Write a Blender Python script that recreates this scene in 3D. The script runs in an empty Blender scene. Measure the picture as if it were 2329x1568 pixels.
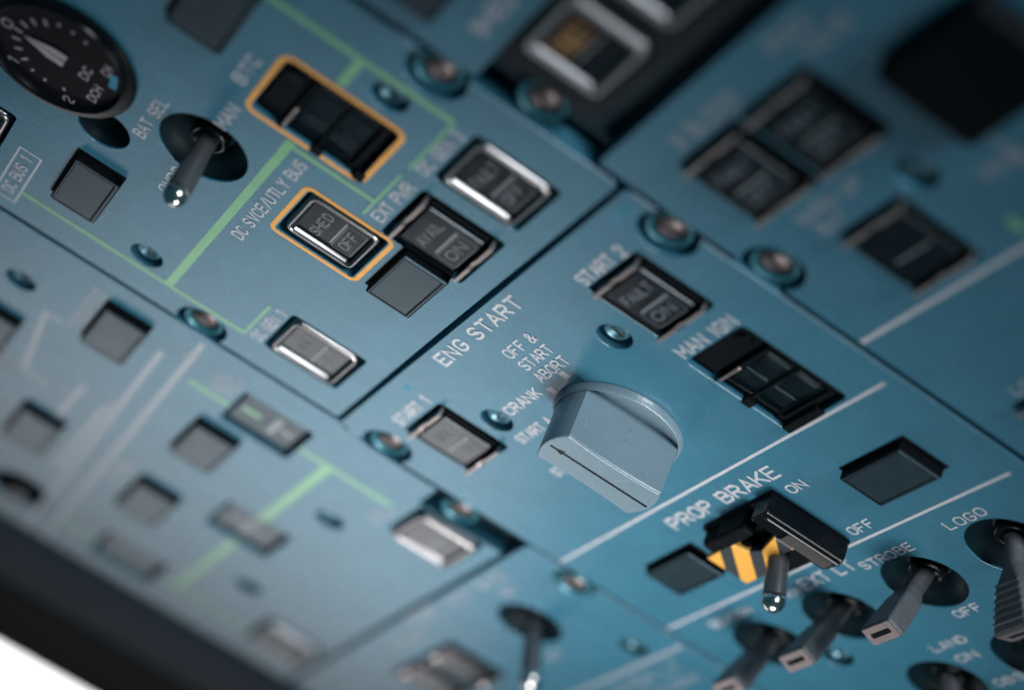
import bpy, bmesh, math, random
from mathutils import Vector, Matrix
from mathutils.geometry import tessellate_polygon

random.seed(7)
S = 0.00144                      # one layout unit (1/100 of the panel width) in metres
SC = bpy.context.scene
COL = SC.collection

# ---------------------------------------------------------------- camera
cam_data = bpy.data.cameras.new('camera')
cam = bpy.data.objects.new('camera', cam_data)
COL.objects.link(cam)
SC.camera = cam
_right = Vector((0.46947922, -0.81331898, -0.34365899))
_down = Vector((-0.35754492, -0.5310018, 0.76824392))
_fwd = Vector((-0.8073109, -0.23780103, -0.54009238))
mw = Matrix((_right, -_down, -_fwd)).transposed().to_4x4()
mw.translation = Vector((259.49278906, 76.43604503, 173.6011232)) * S
cam.matrix_world = mw
cam_data.sensor_width = 36.0
cam_data.lens = 4500.0 / 2328.0 * 36.0
cam_data.clip_start = 0.02
cam_data.clip_end = 50.0
cam_data.dof.use_dof = True
cam_data.dof.focus_distance = 322.0 * S
cam_data.dof.aperture_fstop = 4.2
cam_data.dof.aperture_blades = 9

# ---------------------------------------------------------------- world, lamps, exposure
world = bpy.data.worlds.new('World')
SC.world = world
world.use_nodes = True
wn = world.node_tree.nodes
bg = wn.get('Background') or wn.new('ShaderNodeBackground')
bg.inputs['Color'].default_value = (0.12, 0.45, 0.60, 1)
bg.inputs['Strength'].default_value = 0.13


def area(name, pos, aim, size, power, color, spread=180.0, size_y=None):
    d = bpy.data.lights.new(name, 'AREA')
    d.energy = power
    d.color = color
    d.size = size * S
    if size_y:
        d.shape = 'RECTANGLE'
        d.size_y = size_y * S
    d.spread = math.radians(spread)
    o = bpy.data.objects.new(name, d)
    COL.objects.link(o)
    p = Vector(pos) * S
    o.location = p
    o.rotation_euler = (Vector(aim) * S - p).to_track_quat('-Z', 'Y').to_euler()
    return o


area('key_lamp', (-62, -128, 255), (-46, -24, 0), 130, 0.255, (1.0, 0.98, 0.96), 44)
area('fill_lamp', (430, -70, 55), (0, -14, 6), 120, 0.44, (0.92, 0.97, 1.0), 60)

SC.view_settings.view_transform = 'Standard'
SC.view_settings.look = 'None'
SC.view_settings.exposure = -0.08
SC.view_settings.gamma = 1.0
SC.view_settings.use_curve_mapping = False
SC.render.engine = 'CYCLES'
SC.cycles.use_denoising = True

# ---------------------------------------------------------------- materials


def mat(name, color, rough=0.5, metal=0.0, spec=0.5, coat=0.0, var=0.0, bump=0.0, vscale=0.12, bscale=3.0,
        dust=0.0, rvar=0.0, tint=None, scratch=0.0):
    m = bpy.data.materials.new(name)
    m.use_nodes = True
    nt = m.node_tree
    p = nt.nodes['Principled BSDF']
    p.inputs['Base Color'].default_value = (*color, 1)
    p.inputs['Roughness'].default_value = rough
    p.inputs['Metallic'].default_value = metal
    p.inputs['Specular IOR Level'].default_value = spec
    if tint:
        p.inputs['Specular Tint'].default_value = (*tint, 1)
    p.inputs['Coat Weight'].default_value = coat
    p.inputs['Coat Roughness'].default_value = 0.12
    if var or bump or dust or rvar or scratch:
        tc = nt.nodes.new('ShaderNodeTexCoord')
        mp = nt.nodes.new('ShaderNodeMapping')
        mp.inputs['Scale'].default_value = (1 / S, 1 / S, 1 / S)
        nt.links.new(tc.outputs['Object'], mp.inputs['Vector'])
        base = None
        if var:
            n = nt.nodes.new('ShaderNodeTexNoise')
            n.inputs['Scale'].default_value = vscale
            n.inputs['Detail'].default_value = 6
            nt.links.new(mp.outputs[0], n.inputs['Vector'])
            mx = nt.nodes.new('ShaderNodeMix')
            mx.data_type = 'RGBA'
            mx.inputs['A'].default_value = (*[c * (1 - var) for c in color], 1)
            mx.inputs['B'].default_value = (*[min(1, c * (1 + var)) for c in color], 1)
            nt.links.new(n.outputs['Fac'], mx.inputs['Factor'])
            base = mx.outputs['Result']
        if dust:
            n = nt.nodes.new('ShaderNodeTexNoise')
            n.inputs['Scale'].default_value = 1.1
            n.inputs['Detail'].default_value = 3
            nt.links.new(mp.outputs[0], n.inputs['Vector'])
            r = nt.nodes.new('ShaderNodeValToRGB')
            r.color_ramp.elements[0].position = 0.665
            r.color_ramp.elements[1].position = 0.72
            r.color_ramp.elements[1].color = (dust, dust, dust, 1)
            nt.links.new(n.outputs['Fac'], r.inputs['Fac'])
            mx2 = nt.nodes.new('ShaderNodeMix')
            mx2.data_type = 'RGBA'
            mx2.inputs['A'].default_value = (*color, 1)
            mx2.inputs['B'].default_value = (0.03, 0.06, 0.08, 1)
            nt.links.new(r.outputs['Color'], mx2.inputs['Factor'])
            if base:
                nt.links.new(base, mx2.inputs['A'])
            base = mx2.outputs['Result']
        if scratch:
            for ang, lo in ((0.5, 0.70), (-0.9, 0.71)):
                m3 = nt.nodes.new('ShaderNodeMapping')
                m3.inputs['Rotation'].default_value = (0, 0, ang)
                m4 = nt.nodes.new('ShaderNodeMapping')
                m4.inputs['Scale'].default_value = (0.16, 5.0, 1.0)
                n = nt.nodes.new('ShaderNodeTexNoise')
                n.inputs['Scale'].default_value = 1.0
                n.inputs['Detail'].default_value = 1
                nt.links.new(mp.outputs[0], m3.inputs['Vector'])
                nt.links.new(m3.outputs[0], m4.inputs['Vector'])
                nt.links.new(m4.outputs[0], n.inputs['Vector'])
                r = nt.nodes.new('ShaderNodeValToRGB')
                r.color_ramp.elements[0].position = lo
                r.color_ramp.elements[1].position = lo + 0.05
                r.color_ramp.elements[1].color = (scratch, scratch, scratch, 1)
                nt.links.new(n.outputs['Fac'], r.inputs['Fac'])
                mx3 = nt.nodes.new('ShaderNodeMix')
                mx3.data_type = 'RGBA'
                mx3.inputs['A'].default_value = (*color, 1)
                mx3.inputs['B'].default_value = (*[min(1, c * 1.5 + 0.035) for c in color], 1)
                nt.links.new(r.outputs['Color'], mx3.inputs['Factor'])
                if base:
                    nt.links.new(base, mx3.inputs['A'])
                base = mx3.outputs['Result']
        if base:
            nt.links.new(base, p.inputs['Base Color'])
        if rvar:
            n = nt.nodes.new('ShaderNodeTexNoise')
            n.inputs['Scale'].default_value = 0.35
            n.inputs['Detail'].default_value = 5
            nt.links.new(mp.outputs[0], n.inputs['Vector'])
            mr = nt.nodes.new('ShaderNodeMapRange')
            mr.inputs['To Min'].default_value = max(0.02, rough - rvar)
            mr.inputs['To Max'].default_value = min(1, rough + rvar)
            nt.links.new(n.outputs['Fac'], mr.inputs['Value'])
            nt.links.new(mr.outputs[0], p.inputs['Roughness'])
        if bump:
            n = nt.nodes.new('ShaderNodeTexNoise')
            n.inputs['Scale'].default_value = bscale
            n.inputs['Detail'].default_value = 4
            nt.links.new(mp.outputs[0], n.inputs['Vector'])
            b = nt.nodes.new('ShaderNodeBump')
            b.inputs['Strength'].default_value = bump
            b.inputs['Distance'].default_value = 0.1 * S
            nt.links.new(n.outputs['Fac'], b.inputs['Height'])
            nt.links.new(b.outputs[0], p.inputs['Normal'])
    return m


M = {}
M['paint'] = mat('panel_paint', (0.034, 0.147, 0.220), 0.28, scratch=0.6, spec=0.62, var=0.16, bump=0.35, dust=0.6, rvar=0.04)
M['module'] = mat('dark_module_paint', (0.009, 0.014, 0.020), 0.5, spec=0.12, bump=0.2, var=0.15)
M['recess'] = mat('recess_paint', (0.006, 0.024, 0.034), 0.45, spec=0.2, var=0.2)
M['dish'] = mat('dish_paint', (0.0030, 0.013, 0.019), 0.45, spec=0.15)
M['frame'] = mat('frame_paint', (0.006, 0.024, 0.034), 0.5, spec=0.2, var=0.2)
M['black'] = mat('black_plastic', (0.0032, 0.0042, 0.0056), 0.55, spec=0.05, tint=(0.7, 0.9, 1.0), bump=0.2, var=0.2)
M['blackgloss'] = mat('black_gloss', (0.0035, 0.0045, 0.006), 0.22, spec=0.2)
M['face'] = mat('indicator_face', (0.012, 0.023, 0.031), 0.31, spec=0.62, tint=(0.50, 0.80, 1.0), var=0.12, vscale=0.5, rvar=0.06, bump=0.1)
M['lens'] = mat('dark_lens', (0.005, 0.007, 0.010), 0.20, spec=0.5, tint=(0.8, 0.92, 1.0), rvar=0.05)
M['pane'] = mat('switch_pane', (0.006, 0.009, 0.012), 0.25, spec=0.3, tint=(0.6, 0.85, 1.0), rvar=0.06)
M['bezel'] = mat('bezel_metal', (0.29, 0.28, 0.285), 0.30, metal=1.0, rvar=0.06)
M['dullbezel'] = mat('dull_bezel_metal', (0.24, 0.245, 0.26), 0.48, metal=1.0, rvar=0.06)
M['edge'] = mat('worn_edge_metal', (0.36, 0.315, 0.31), 0.34, metal=1.0, rvar=0.08)
M['chrome'] = mat('chrome', (0.62, 0.61, 0.60), 0.20, metal=1.0, rvar=0.04)
M['lever'] = mat('toggle_lever', (0.115, 0.125, 0.14), 0.36, metal=0.6, rvar=0.08)
M['paddle'] = mat('toggle_paddle', (0.085, 0.092, 0.105), 0.55, bump=0.7, bscale=2.2, var=0.35, vscale=0.8)
M['tipface'] = mat('paddle_tip', (0.31, 0.25, 0.25), 0.4, metal=0.7, bump=0.6, bscale=2.5, var=0.3, vscale=0.9)
M['knob'] = mat('knob_paint', (0.152, 0.228, 0.278), 0.33, scratch=0.5, dust=0.35, spec=0.55, var=0.10, bump=0.22, rvar=0.05)
M['screw'] = mat('painted_screw', (0.055, 0.16, 0.21), 0.32, metal=0.35, rvar=0.08)
M['fastener'] = mat('fastener_metal', (0.13, 0.105, 0.105), 0.42, metal=0.85, bump=0.3, bscale=2.0)
M['washer'] = mat('fastener_ring', (0.030, 0.16, 0.21), 0.34, metal=0.3)
M['white'] = mat('white_ink', (0.48, 0.49, 0.53), 0.34, spec=0.5, var=0.16, dust=0.3, vscale=0.6)
M['pale'] = mat('pale_ink', (0.27, 0.31, 0.36), 0.30, spec=0.6)
M['legend'] = mat('legend_ink', (0.11, 0.135, 0.155), 0.4)
M['legend_hi'] = mat('legend_line_ink', (0.24, 0.27, 0.29), 0.4)
M['amber'] = mat('amber_legend', (0.22, 0.11, 0.03), 0.4)
M['green'] = mat('green_ink', (0.165, 0.40, 0.215), 0.30, spec=0.6, var=0.16, dust=0.3, vscale=0.4)
M['yellow'] = mat('yellow_ink', (0.80, 0.37, 0.065), 0.42, var=0.2, dust=0.4, vscale=0.5)
M['cyan'] = mat('cyan_stamp_ink', (0.01, 0.22, 0.34), 0.5)
M['dial'] = mat('dial_black', (0.007, 0.006, 0.009), 0.5, spec=0.06, var=0.2)
M['dialink'] = mat('dial_ink', (0.33, 0.30, 0.34), 0.5)
M['rim'] = mat('rim_plastic', (0.022, 0.034, 0.046), 0.6, spec=0.08, tint=(0.6, 0.85, 1.0), bump=0.2, var=0.15)
M['rimblack'] = mat('rim_rubber', (0.003, 0.003, 0.0035), 0.6, spec=0.04)


_p = M['amber'].node_tree.nodes['Principled BSDF']      # a dimly lit amber caption
_p.inputs['Emission Color'].default_value = (1.0, 0.48, 0.12, 1)
_p.inputs['Emission Strength'].default_value = 0.02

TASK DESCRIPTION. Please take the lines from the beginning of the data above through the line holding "bg.inputs['Strength'].default_value = 0.13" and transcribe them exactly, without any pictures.

ANSWER FOR THIS EXERCISE.
Write a Blender Python script that recreates this scene in 3D. The script runs in an empty Blender scene. Measure the picture as if it were 2329x1568 pixels.
import bpy, bmesh, math, random
from mathutils import Vector, Matrix
from mathutils.geometry import tessellate_polygon

random.seed(7)
S = 0.00144                      # one layout unit (1/100 of the panel width) in metres
SC = bpy.context.scene
COL = SC.collection

# ---------------------------------------------------------------- camera
cam_data = bpy.data.cameras.new('camera')
cam = bpy.data.objects.new('camera', cam_data)
COL.objects.link(cam)
SC.camera = cam
_right = Vector((0.46947922, -0.81331898, -0.34365899))
_down = Vector((-0.35754492, -0.5310018, 0.76824392))
_fwd = Vector((-0.8073109, -0.23780103, -0.54009238))
mw = Matrix((_right, -_down, -_fwd)).transposed().to_4x4()
mw.translation = Vector((259.49278906, 76.43604503, 173.6011232)) * S
cam.matrix_world = mw
cam_data.sensor_width = 36.0
cam_data.lens = 4500.0 / 2328.0 * 36.0
cam_data.clip_start = 0.02
cam_data.clip_end = 50.0
cam_data.dof.use_dof = True
cam_data.dof.focus_distance = 322.0 * S
cam_data.dof.aperture_fstop = 4.2
cam_data.dof.aperture_blades = 9

# ---------------------------------------------------------------- world, lamps, exposure
world = bpy.data.worlds.new('World')
SC.world = world
world.use_nodes = True
wn = world.node_tree.nodes
bg = wn.get('Background') or wn.new('ShaderNodeBackground')
bg.inputs['Color'].default_value = (0.12, 0.45, 0.60, 1)
bg.inputs['Strength'].default_value = 0.13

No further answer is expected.